On Sunday, the Children’s Ballet Theatre hosted its 32nd annual performance of “The Nutcracker” at Wharton Center.

About 80 dancers participated in the performance, including 29 guest dancers. That number included MSU students and nine dancers from the Children’s Miracle Network.

“It’s just a great experience for the dancers to be able to be on the big stage,” Program Director Sue Powers said. “We do have a number of kids who want to be professional dancers and go into college and perform in the dance program as a major, and plan to go professional. So this gives them the opportunity to do a full-length ballet, which a lot of dancers don’t get that opportunity outside of this kind of setting, and to perform onstage in front of such a crowd.”

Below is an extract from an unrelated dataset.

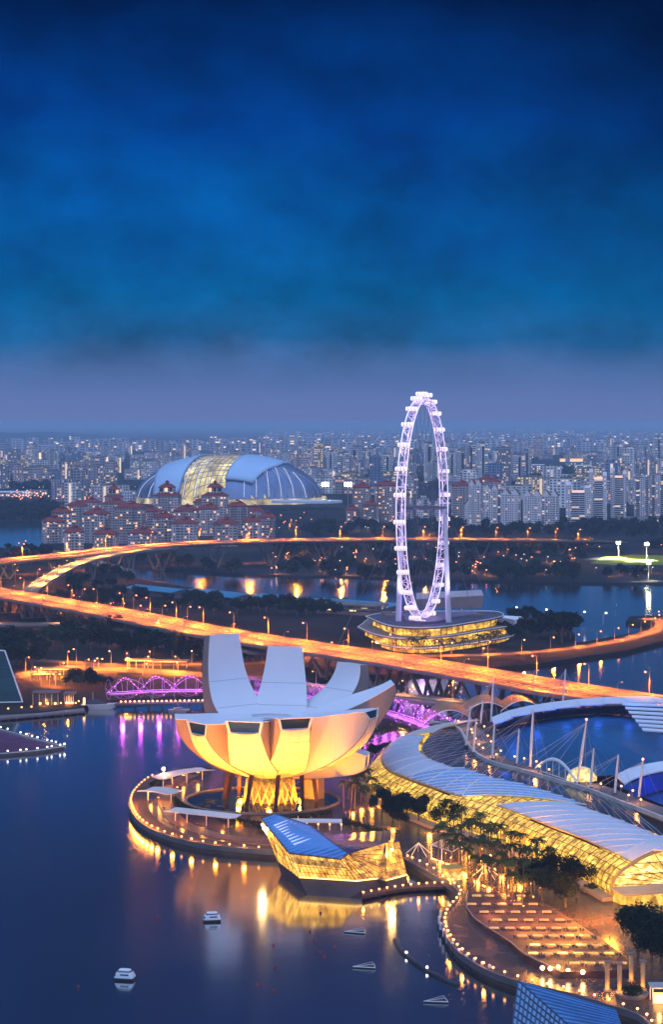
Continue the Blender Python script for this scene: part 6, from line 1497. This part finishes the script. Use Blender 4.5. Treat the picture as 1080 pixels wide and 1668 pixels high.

“The Nutcracker,” which was first performed in Russia in 1892, tells the story of a girl named Clara who receives a nutcracker on Christmas Eve. The nutcracker eventually is turned into a prince. The play includes the prince leading Clara to the Land of Sweets, a battle between toy soldiers and overgrown mice and a snow scene.

The Children’s Ballet Theatre, or CBT, is a nonprofit organization based in Lansing’s Old Town. CBT was founded 33 years ago and long has been a showcase for young dancers ranging from ages 8-18 in the Lansing area.

The performance included 10 high school seniors who are graduating from CBT after this year. Powers said that the senior class ranged from dancers who joined when they were 8 or 9 to dancers who joined a few years ago.

Okemos High School senior Alison Rhodes has been in CBT since she was 10 years old. With “The Nutcracker” being one of her last performances, she said dancing as the guardian angel was an emotional experience for her.

“It’s definitely sad; it’s bittersweet,” she said. “I finally am a senior, but I can’t think about leaving. It’s such a big part of my life.”

According to Powers, CBT is almost exclusively parent-run. Other than the artistic director and ballet mistress, the company is driven by parent volunteers, including parents of past members who decided to stay.

“It’s really about parents coming, seeing what we’re doing, wanting to get involved and just having a willingness to put in a tremendous amount of work and hours so that these kids can put on a good show,” Powers said.

Powers said performing at Wharton Center is a “lucrative” opportunity for both the dancers and the company. In addition to experiencing performing on the big stage, the dancers are able to see the behind-the-scenes work as well, giving them a full picture of what it takes to run a full-length ballet.

“They get appreciation for the technical part of what goes into putting a show on,” Powers said.
Parent volunteer Shari Dann, a professor in the MSU Department of Community, Agriculture, Recreation and Resource Studies, said CBT is one of the few companies that utilizes Wharton Center.

“It’s an amazing opportunity that our dancers can dance on the stage,” Dann said.

The experience the dancers gain from performing makes CBT a great way of getting a head start into the performing arts industry, according to Powers. However, she noted that the amount of daily work the program requires can be intense for some dancers.

“It takes a lot of dedication,” she said. “You give up all your weekends, so it’s a matter of what your priorities are and what your dreams are, and for a lot of these kids, the dream is to become a professional dancer. CBT gives them that opportunity.”

After taking a break in December, CBT will begin preparing for its spring performance of “Sleeping Beauty” in January 2013.